What you are asked to do
Give back the whole listing exactly as shown.

Available data
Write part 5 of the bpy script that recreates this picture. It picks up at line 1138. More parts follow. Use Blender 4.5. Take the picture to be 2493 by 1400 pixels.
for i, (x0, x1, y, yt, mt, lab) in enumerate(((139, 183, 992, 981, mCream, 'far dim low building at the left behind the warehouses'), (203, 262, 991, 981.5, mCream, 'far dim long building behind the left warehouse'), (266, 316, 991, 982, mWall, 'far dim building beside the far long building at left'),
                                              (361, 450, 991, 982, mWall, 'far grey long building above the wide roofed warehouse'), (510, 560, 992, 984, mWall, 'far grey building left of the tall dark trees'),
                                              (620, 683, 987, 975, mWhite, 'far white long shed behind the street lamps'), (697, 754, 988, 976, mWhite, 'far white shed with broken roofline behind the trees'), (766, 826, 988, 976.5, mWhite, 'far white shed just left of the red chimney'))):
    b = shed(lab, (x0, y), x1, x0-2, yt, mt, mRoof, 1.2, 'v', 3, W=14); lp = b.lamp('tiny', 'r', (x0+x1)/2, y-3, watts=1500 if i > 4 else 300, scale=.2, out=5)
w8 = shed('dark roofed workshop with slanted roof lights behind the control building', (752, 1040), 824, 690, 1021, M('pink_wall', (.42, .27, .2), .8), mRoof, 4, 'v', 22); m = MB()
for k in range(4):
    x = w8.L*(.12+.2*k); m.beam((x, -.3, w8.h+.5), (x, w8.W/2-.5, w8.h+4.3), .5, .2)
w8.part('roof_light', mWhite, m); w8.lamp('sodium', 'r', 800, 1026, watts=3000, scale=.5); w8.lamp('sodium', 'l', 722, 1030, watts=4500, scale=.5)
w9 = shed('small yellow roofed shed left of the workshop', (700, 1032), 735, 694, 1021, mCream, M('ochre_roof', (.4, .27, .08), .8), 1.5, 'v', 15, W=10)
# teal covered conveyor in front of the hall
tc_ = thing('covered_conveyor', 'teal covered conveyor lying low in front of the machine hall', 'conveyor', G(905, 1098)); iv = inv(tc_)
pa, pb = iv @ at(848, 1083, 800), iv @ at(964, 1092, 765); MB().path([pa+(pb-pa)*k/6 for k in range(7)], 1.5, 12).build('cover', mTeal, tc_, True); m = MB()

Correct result
Write part 5 of the bpy script that recreates this picture. It picks up at line 1138. More parts follow. Use Blender 4.5. Take the picture to be 2493 by 1400 pixels.
for i, (x0, x1, y, yt, mt, lab) in enumerate(((139, 183, 992, 981, mCream, 'far dim low building at the left behind the warehouses'), (203, 262, 991, 981.5, mCream, 'far dim long building behind the left warehouse'), (266, 316, 991, 982, mWall, 'far dim building beside the far long building at left'),
                                              (361, 450, 991, 982, mWall, 'far grey long building above the wide roofed warehouse'), (510, 560, 992, 984, mWall, 'far grey building left of the tall dark trees'),
                                              (620, 683, 987, 975, mWhite, 'far white long shed behind the street lamps'), (697, 754, 988, 976, mWhite, 'far white shed with broken roofline behind the trees'), (766, 826, 988, 976.5, mWhite, 'far white shed just left of the red chimney'))):
    b = shed(lab, (x0, y), x1, x0-2, yt, mt, mRoof, 1.2, 'v', 3, W=14); lp = b.lamp('tiny', 'r', (x0+x1)/2, y-3, watts=1500 if i > 4 else 300, scale=.2, out=5)
w8 = shed('dark roofed workshop with slanted roof lights behind the control building', (752, 1040), 824, 690, 1021, M('pink_wall', (.42, .27, .2), .8), mRoof, 4, 'v', 22); m = MB()
for k in range(4):
    x = w8.L*(.12+.2*k); m.beam((x, -.3, w8.h+.5), (x, w8.W/2-.5, w8.h+4.3), .5, .2)
w8.part('roof_light', mWhite, m); w8.lamp('sodium', 'r', 800, 1026, watts=3000, scale=.5); w8.lamp('sodium', 'l', 722, 1030, watts=4500, scale=.5)
w9 = shed('small yellow roofed shed left of the workshop', (700, 1032), 735, 694, 1021, mCream, M('ochre_roof', (.4, .27, .08), .8), 1.5, 'v', 15, W=10)
# teal covered conveyor in front of the hall
tc_ = thing('covered_conveyor', 'teal covered conveyor lying low in front of the machine hall', 'conveyor', G(905, 1098)); iv = inv(tc_)
pa, pb = iv @ at(848, 1083, 800), iv @ at(964, 1092, 765); MB().path([pa+(pb-pa)*k/6 for k in range(7)], 1.5, 12).build('cover', mTeal, tc_, True); m = MB()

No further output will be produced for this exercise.